The Tikkun delegation was part of a broader coalition organized by Jews for Racial and Economic Justice. At a pre-march breakfast, protesters were outfitted with pink shirts with the message “Elephants Aren’t Kosher” on the back. A number of people at the breakfast, like 55-year-old Bobbie Sackman, said they chose to march with a Jewish group to be insulated from the potential anti-Israel sentiments of the larger march.
“I want to know if I walk, that I’m walking with people who are aware of my concerns about Israel, and are able to talk about it,” Sackman said.
The group of Jewish protesters that started at the Workmen’s Circle was itself driven by the propriety of protesting Israel. When the 300 or so protesters went outside after bagels to join the march, a small pack of people from the organization Jews Against the Occupation split off to march with Palestinian solidarity organizations.

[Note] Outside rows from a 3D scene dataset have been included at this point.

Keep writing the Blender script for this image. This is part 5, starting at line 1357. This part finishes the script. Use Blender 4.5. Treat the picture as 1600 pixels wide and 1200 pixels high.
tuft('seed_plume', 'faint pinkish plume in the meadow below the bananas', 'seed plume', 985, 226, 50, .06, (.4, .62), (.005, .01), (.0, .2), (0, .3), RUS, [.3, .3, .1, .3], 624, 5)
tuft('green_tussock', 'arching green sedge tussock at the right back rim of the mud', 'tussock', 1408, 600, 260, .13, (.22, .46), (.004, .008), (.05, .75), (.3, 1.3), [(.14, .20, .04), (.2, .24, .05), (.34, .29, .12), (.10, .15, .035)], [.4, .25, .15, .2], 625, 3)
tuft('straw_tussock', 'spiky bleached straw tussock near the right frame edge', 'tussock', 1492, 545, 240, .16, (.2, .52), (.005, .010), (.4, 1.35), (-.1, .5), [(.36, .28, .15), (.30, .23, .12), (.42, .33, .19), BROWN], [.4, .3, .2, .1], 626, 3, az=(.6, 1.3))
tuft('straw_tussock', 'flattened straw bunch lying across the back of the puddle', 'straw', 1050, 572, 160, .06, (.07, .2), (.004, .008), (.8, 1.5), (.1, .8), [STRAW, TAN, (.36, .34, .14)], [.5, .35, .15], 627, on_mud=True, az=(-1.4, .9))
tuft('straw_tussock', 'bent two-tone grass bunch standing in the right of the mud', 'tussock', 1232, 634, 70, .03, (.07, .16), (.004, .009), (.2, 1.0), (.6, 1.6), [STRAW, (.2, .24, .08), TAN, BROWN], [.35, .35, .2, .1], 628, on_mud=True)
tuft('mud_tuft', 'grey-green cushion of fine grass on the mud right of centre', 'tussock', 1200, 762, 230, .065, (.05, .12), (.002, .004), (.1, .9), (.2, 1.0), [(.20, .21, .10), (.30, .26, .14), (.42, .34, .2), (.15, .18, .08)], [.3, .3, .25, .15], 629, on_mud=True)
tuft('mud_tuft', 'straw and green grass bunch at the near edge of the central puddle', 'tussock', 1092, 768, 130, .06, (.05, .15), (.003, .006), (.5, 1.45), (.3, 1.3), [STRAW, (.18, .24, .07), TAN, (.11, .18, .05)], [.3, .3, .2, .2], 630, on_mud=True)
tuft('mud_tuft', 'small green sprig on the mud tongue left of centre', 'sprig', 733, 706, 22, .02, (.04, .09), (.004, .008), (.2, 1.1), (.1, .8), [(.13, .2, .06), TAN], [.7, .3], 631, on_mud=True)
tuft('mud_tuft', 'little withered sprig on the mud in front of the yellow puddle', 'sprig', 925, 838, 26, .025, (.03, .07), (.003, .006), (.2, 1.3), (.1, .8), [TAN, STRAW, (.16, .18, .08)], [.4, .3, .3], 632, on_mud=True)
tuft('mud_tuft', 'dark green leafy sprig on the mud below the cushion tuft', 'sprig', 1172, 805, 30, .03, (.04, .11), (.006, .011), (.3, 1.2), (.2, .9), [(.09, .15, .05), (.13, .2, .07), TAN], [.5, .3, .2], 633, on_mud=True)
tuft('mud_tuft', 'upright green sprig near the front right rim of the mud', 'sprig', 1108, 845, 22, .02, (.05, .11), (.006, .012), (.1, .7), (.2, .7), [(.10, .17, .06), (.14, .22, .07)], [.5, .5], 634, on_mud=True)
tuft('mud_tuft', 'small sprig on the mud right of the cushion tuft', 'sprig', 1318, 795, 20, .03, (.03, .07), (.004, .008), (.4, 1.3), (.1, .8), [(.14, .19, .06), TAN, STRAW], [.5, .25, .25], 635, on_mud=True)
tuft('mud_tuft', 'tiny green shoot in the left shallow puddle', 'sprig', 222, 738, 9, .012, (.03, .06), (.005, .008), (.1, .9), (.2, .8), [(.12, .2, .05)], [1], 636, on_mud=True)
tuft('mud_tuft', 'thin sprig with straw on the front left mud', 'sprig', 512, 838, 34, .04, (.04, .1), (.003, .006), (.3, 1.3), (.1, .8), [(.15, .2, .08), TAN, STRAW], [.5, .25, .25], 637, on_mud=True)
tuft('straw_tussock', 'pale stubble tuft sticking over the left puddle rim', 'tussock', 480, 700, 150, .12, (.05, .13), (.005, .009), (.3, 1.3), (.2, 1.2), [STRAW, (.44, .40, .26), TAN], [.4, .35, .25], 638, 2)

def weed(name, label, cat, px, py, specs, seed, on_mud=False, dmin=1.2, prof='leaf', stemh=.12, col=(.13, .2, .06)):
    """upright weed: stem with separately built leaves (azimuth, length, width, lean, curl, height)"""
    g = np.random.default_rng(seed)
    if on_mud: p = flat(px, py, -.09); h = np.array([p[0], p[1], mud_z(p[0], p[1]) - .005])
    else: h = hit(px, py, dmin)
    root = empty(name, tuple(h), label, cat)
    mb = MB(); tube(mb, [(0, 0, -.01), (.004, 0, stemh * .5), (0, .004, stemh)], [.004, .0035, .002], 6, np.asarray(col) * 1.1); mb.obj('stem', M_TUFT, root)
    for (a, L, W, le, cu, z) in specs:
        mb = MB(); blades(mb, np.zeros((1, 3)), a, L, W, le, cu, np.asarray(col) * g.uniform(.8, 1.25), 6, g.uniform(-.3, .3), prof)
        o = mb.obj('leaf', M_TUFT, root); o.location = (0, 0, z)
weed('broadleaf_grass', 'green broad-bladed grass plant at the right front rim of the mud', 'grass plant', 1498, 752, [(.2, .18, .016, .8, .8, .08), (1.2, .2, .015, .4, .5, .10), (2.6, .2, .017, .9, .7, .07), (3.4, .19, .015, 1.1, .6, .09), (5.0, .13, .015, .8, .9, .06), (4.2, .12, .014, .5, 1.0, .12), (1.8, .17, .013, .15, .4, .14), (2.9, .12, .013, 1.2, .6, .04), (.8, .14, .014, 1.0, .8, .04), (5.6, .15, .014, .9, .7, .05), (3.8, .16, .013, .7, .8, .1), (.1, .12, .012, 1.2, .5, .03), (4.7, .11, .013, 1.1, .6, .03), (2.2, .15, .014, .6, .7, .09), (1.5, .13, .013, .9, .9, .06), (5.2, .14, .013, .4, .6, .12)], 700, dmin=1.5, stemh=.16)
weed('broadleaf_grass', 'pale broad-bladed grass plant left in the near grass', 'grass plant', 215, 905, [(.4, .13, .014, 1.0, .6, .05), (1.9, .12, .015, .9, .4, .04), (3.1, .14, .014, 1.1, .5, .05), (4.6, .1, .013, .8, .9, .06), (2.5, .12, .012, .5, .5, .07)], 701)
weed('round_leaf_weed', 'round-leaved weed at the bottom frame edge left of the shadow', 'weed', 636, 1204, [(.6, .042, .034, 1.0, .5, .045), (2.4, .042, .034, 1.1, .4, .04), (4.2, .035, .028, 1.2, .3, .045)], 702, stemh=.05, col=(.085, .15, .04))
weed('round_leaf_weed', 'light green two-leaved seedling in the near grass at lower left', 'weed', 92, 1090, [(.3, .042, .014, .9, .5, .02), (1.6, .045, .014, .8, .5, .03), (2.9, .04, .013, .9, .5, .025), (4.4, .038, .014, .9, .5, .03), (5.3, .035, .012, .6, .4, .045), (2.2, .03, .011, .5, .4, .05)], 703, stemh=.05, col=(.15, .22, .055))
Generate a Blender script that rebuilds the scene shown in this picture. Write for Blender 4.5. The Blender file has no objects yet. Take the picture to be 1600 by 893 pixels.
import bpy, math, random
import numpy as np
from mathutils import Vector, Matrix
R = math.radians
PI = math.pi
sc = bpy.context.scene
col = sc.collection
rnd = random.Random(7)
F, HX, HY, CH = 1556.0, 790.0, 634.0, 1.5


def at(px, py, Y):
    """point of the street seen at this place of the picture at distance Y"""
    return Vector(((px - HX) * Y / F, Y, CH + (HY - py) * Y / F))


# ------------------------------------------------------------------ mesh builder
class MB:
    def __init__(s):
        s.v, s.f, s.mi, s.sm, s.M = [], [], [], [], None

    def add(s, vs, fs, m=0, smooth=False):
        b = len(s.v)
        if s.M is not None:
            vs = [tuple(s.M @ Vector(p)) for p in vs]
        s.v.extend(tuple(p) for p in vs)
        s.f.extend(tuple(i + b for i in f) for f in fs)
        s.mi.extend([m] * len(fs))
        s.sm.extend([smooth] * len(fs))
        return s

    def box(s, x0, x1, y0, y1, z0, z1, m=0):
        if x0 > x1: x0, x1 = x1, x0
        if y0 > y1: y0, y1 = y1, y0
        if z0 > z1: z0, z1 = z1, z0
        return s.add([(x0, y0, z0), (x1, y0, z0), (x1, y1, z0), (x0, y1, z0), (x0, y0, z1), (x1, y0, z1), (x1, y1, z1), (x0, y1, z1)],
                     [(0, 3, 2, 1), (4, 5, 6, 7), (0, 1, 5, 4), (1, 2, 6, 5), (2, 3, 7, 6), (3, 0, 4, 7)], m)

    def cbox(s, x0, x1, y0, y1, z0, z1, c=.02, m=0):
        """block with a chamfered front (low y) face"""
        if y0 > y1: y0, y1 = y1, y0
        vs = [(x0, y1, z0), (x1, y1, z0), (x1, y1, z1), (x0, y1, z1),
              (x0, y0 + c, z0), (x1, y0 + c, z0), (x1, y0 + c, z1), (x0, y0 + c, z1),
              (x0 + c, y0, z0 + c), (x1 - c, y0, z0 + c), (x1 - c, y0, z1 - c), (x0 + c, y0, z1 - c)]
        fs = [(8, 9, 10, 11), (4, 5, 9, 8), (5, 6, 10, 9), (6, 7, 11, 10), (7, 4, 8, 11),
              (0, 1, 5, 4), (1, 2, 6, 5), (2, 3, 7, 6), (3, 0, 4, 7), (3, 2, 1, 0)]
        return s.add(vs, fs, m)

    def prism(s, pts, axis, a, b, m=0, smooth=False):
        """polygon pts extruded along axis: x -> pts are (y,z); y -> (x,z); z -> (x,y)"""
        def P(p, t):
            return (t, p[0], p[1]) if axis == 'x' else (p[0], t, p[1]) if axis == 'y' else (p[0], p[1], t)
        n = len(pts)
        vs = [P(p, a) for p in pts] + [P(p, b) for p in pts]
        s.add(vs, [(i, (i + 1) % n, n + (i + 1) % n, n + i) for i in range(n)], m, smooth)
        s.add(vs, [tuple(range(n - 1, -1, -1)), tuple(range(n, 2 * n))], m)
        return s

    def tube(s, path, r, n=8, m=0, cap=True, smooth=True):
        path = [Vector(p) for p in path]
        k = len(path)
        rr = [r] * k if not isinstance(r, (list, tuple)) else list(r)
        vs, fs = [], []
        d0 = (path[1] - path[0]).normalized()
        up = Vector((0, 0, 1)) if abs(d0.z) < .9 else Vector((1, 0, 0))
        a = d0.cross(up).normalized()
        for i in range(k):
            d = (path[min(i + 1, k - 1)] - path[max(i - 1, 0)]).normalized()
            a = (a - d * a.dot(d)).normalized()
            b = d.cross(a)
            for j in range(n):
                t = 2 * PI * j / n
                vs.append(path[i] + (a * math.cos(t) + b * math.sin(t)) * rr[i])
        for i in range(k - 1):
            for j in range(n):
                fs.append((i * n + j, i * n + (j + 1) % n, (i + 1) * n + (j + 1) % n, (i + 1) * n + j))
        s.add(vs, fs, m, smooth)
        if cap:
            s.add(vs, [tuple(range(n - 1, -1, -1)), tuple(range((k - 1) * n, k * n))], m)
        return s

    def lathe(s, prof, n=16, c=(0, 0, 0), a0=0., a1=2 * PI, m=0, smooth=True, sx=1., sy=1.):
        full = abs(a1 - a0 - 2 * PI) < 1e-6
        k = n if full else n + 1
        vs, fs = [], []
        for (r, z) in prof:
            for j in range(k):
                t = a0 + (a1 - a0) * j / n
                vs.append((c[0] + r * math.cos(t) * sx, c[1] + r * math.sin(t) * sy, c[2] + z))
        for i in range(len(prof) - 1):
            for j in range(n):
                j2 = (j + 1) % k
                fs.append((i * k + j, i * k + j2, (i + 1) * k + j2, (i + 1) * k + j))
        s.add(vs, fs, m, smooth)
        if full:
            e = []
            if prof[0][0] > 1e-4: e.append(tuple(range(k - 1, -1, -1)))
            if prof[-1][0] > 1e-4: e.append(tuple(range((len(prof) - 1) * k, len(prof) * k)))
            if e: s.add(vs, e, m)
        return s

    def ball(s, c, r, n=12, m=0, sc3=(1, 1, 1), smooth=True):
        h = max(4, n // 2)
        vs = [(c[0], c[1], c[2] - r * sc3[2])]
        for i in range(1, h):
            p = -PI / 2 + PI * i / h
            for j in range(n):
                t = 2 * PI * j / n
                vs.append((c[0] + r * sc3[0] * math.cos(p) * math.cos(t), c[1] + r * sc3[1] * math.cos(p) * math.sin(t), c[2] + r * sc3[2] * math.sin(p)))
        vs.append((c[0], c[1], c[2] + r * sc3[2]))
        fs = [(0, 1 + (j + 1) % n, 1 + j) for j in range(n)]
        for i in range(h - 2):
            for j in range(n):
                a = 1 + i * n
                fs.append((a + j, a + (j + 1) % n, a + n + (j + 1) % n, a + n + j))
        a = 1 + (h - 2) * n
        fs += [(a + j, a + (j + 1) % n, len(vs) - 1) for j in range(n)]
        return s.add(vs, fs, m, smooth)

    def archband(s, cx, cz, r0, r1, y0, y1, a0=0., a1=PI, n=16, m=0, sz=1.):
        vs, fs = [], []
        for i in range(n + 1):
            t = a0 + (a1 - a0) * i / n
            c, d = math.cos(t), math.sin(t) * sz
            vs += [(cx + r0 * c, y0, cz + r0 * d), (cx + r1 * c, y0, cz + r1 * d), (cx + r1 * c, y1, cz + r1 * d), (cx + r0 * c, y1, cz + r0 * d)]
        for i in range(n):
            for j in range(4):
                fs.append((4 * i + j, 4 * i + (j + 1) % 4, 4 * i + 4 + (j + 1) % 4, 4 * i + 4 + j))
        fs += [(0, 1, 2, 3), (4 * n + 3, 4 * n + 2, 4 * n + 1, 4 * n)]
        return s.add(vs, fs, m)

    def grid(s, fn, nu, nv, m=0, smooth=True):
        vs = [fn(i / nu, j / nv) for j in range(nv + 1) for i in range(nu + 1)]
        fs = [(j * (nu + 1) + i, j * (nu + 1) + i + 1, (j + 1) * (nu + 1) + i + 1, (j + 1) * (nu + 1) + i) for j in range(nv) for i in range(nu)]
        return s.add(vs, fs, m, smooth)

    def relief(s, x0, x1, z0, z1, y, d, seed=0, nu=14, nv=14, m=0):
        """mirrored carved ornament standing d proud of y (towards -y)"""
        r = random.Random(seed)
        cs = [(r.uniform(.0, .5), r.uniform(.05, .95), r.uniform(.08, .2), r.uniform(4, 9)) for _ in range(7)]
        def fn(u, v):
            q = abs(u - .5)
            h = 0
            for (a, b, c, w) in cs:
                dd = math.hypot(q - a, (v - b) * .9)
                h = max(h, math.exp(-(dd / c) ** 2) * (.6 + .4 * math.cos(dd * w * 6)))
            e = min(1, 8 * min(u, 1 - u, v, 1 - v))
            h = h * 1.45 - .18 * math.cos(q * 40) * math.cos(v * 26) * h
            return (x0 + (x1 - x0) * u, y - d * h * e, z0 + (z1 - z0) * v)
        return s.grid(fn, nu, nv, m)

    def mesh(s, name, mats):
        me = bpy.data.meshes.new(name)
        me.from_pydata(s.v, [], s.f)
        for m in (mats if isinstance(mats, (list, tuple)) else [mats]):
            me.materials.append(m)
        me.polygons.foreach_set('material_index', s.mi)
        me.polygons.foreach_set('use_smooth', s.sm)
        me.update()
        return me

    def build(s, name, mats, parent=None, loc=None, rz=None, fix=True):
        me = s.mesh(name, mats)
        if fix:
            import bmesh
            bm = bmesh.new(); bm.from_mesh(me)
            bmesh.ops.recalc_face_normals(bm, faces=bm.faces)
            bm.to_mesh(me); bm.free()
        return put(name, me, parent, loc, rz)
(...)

There were a few contingents marching in the parade with Palestinian flags, and one of them shouted “Long live the intifada” to the beat of a drum, causing discomfort among some nearby Jewish marchers.
“The fact that I have to march with people who stupidly carry signs about ending the occupation and who misunderstand the settler movement saddens me,” said Yori Hanover, 50, who fought for Israel in the Yom Kippur War. “But I’m driven to cooperate with whoever is out there to help me to get rid of Bush, this stain on America.”